→ Problem statement
Copy out the data exactly, leaving the pictures behind.

---

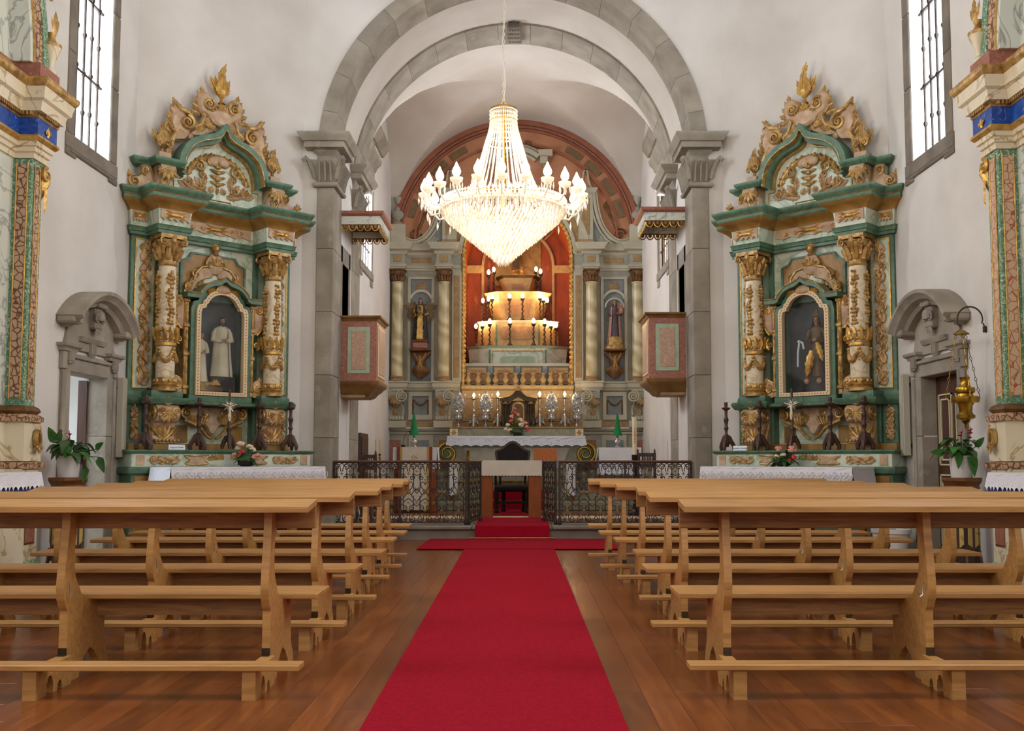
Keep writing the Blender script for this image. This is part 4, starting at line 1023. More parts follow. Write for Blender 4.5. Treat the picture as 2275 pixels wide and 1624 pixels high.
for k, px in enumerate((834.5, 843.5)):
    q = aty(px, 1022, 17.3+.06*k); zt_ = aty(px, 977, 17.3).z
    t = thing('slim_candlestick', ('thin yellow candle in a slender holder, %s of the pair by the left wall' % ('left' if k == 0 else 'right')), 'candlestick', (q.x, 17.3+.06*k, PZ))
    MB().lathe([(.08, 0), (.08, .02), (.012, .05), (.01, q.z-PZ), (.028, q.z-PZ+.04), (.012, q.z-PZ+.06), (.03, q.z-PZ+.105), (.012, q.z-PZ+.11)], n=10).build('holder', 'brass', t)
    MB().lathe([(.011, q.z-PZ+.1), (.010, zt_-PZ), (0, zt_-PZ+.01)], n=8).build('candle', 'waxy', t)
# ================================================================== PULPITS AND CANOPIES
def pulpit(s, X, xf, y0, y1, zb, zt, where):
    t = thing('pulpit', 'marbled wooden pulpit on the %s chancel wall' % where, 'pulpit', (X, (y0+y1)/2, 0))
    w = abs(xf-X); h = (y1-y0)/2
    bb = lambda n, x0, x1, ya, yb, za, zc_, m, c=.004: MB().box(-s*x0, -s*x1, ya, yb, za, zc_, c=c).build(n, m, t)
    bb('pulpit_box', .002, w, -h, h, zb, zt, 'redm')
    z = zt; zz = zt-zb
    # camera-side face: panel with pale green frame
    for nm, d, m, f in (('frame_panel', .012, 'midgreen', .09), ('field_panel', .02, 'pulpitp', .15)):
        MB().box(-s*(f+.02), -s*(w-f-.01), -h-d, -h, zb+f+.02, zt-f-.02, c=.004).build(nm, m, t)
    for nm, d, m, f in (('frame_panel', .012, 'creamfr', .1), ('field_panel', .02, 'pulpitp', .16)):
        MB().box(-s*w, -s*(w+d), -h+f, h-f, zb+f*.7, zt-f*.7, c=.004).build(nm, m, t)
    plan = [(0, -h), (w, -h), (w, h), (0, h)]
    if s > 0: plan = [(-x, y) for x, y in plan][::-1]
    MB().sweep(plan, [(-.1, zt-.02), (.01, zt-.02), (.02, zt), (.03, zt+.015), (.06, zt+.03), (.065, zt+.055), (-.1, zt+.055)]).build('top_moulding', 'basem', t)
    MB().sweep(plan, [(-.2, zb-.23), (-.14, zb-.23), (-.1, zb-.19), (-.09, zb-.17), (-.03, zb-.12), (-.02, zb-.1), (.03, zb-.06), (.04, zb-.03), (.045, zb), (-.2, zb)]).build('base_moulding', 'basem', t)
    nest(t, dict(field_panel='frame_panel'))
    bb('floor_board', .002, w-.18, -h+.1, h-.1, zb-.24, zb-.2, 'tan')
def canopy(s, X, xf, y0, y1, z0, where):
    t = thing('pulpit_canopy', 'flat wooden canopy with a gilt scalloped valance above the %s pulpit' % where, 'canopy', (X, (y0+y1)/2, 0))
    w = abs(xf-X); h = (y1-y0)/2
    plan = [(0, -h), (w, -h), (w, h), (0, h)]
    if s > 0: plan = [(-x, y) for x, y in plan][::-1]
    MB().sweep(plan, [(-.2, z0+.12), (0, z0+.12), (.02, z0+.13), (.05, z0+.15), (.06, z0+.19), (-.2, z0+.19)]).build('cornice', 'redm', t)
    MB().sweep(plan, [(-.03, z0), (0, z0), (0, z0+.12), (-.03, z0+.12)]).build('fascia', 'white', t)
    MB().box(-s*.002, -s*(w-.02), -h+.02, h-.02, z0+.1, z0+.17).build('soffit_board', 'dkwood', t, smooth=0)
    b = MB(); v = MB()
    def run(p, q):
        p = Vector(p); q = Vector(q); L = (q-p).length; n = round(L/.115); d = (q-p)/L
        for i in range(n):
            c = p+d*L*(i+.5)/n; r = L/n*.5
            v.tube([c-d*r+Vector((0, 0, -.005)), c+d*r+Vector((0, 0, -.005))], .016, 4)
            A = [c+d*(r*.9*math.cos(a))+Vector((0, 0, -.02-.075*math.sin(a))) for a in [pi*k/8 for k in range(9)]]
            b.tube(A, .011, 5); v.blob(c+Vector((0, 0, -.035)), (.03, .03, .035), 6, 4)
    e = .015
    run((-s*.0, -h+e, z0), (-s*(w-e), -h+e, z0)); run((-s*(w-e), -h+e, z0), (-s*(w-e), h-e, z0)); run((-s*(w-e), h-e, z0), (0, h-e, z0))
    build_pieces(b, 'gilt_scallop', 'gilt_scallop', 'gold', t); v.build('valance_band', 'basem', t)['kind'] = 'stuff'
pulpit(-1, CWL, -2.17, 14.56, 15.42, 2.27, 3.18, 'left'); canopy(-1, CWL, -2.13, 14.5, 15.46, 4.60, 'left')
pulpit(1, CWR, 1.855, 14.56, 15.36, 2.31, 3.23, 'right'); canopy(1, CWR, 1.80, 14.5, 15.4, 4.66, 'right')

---

→ Solution for this exercise
Keep writing the Blender script for this image. This is part 4, starting at line 1023. More parts follow. Write for Blender 4.5. Treat the picture as 2275 pixels wide and 1624 pixels high.
for k, px in enumerate((834.5, 843.5)):
    q = aty(px, 1022, 17.3+.06*k); zt_ = aty(px, 977, 17.3).z
    t = thing('slim_candlestick', ('thin yellow candle in a slender holder, %s of the pair by the left wall' % ('left' if k == 0 else 'right')), 'candlestick', (q.x, 17.3+.06*k, PZ))
    MB().lathe([(.08, 0), (.08, .02), (.012, .05), (.01, q.z-PZ), (.028, q.z-PZ+.04), (.012, q.z-PZ+.06), (.03, q.z-PZ+.105), (.012, q.z-PZ+.11)], n=10).build('holder', 'brass', t)
    MB().lathe([(.011, q.z-PZ+.1), (.010, zt_-PZ), (0, zt_-PZ+.01)], n=8).build('candle', 'waxy', t)
# ================================================================== PULPITS AND CANOPIES
def pulpit(s, X, xf, y0, y1, zb, zt, where):
    t = thing('pulpit', 'marbled wooden pulpit on the %s chancel wall' % where, 'pulpit', (X, (y0+y1)/2, 0))
    w = abs(xf-X); h = (y1-y0)/2
    bb = lambda n, x0, x1, ya, yb, za, zc_, m, c=.004: MB().box(-s*x0, -s*x1, ya, yb, za, zc_, c=c).build(n, m, t)
    bb('pulpit_box', .002, w, -h, h, zb, zt, 'redm')
    z = zt; zz = zt-zb
    # camera-side face: panel with pale green frame
    for nm, d, m, f in (('frame_panel', .012, 'midgreen', .09), ('field_panel', .02, 'pulpitp', .15)):
        MB().box(-s*(f+.02), -s*(w-f-.01), -h-d, -h, zb+f+.02, zt-f-.02, c=.004).build(nm, m, t)
    for nm, d, m, f in (('frame_panel', .012, 'creamfr', .1), ('field_panel', .02, 'pulpitp', .16)):
        MB().box(-s*w, -s*(w+d), -h+f, h-f, zb+f*.7, zt-f*.7, c=.004).build(nm, m, t)
    plan = [(0, -h), (w, -h), (w, h), (0, h)]
    if s > 0: plan = [(-x, y) for x, y in plan][::-1]
    MB().sweep(plan, [(-.1, zt-.02), (.01, zt-.02), (.02, zt), (.03, zt+.015), (.06, zt+.03), (.065, zt+.055), (-.1, zt+.055)]).build('top_moulding', 'basem', t)
    MB().sweep(plan, [(-.2, zb-.23), (-.14, zb-.23), (-.1, zb-.19), (-.09, zb-.17), (-.03, zb-.12), (-.02, zb-.1), (.03, zb-.06), (.04, zb-.03), (.045, zb), (-.2, zb)]).build('base_moulding', 'basem', t)
    nest(t, dict(field_panel='frame_panel'))
    bb('floor_board', .002, w-.18, -h+.1, h-.1, zb-.24, zb-.2, 'tan')
def canopy(s, X, xf, y0, y1, z0, where):
    t = thing('pulpit_canopy', 'flat wooden canopy with a gilt scalloped valance above the %s pulpit' % where, 'canopy', (X, (y0+y1)/2, 0))
    w = abs(xf-X); h = (y1-y0)/2
    plan = [(0, -h), (w, -h), (w, h), (0, h)]
    if s > 0: plan = [(-x, y) for x, y in plan][::-1]
    MB().sweep(plan, [(-.2, z0+.12), (0, z0+.12), (.02, z0+.13), (.05, z0+.15), (.06, z0+.19), (-.2, z0+.19)]).build('cornice', 'redm', t)
    MB().sweep(plan, [(-.03, z0), (0, z0), (0, z0+.12), (-.03, z0+.12)]).build('fascia', 'white', t)
    MB().box(-s*.002, -s*(w-.02), -h+.02, h-.02, z0+.1, z0+.17).build('soffit_board', 'dkwood', t, smooth=0)
    b = MB(); v = MB()
    def run(p, q):
        p = Vector(p); q = Vector(q); L = (q-p).length; n = round(L/.115); d = (q-p)/L
        for i in range(n):
            c = p+d*L*(i+.5)/n; r = L/n*.5
            v.tube([c-d*r+Vector((0, 0, -.005)), c+d*r+Vector((0, 0, -.005))], .016, 4)
            A = [c+d*(r*.9*math.cos(a))+Vector((0, 0, -.02-.075*math.sin(a))) for a in [pi*k/8 for k in range(9)]]
            b.tube(A, .011, 5); v.blob(c+Vector((0, 0, -.035)), (.03, .03, .035), 6, 4)
    e = .015
    run((-s*.0, -h+e, z0), (-s*(w-e), -h+e, z0)); run((-s*(w-e), -h+e, z0), (-s*(w-e), h-e, z0)); run((-s*(w-e), h-e, z0), (0, h-e, z0))
    build_pieces(b, 'gilt_scallop', 'gilt_scallop', 'gold', t); v.build('valance_band', 'basem', t)['kind'] = 'stuff'
pulpit(-1, CWL, -2.17, 14.56, 15.42, 2.27, 3.18, 'left'); canopy(-1, CWL, -2.13, 14.5, 15.46, 4.60, 'left')
pulpit(1, CWR, 1.855, 14.56, 15.36, 2.31, 3.23, 'right'); canopy(1, CWR, 1.80, 14.5, 15.4, 4.66, 'right')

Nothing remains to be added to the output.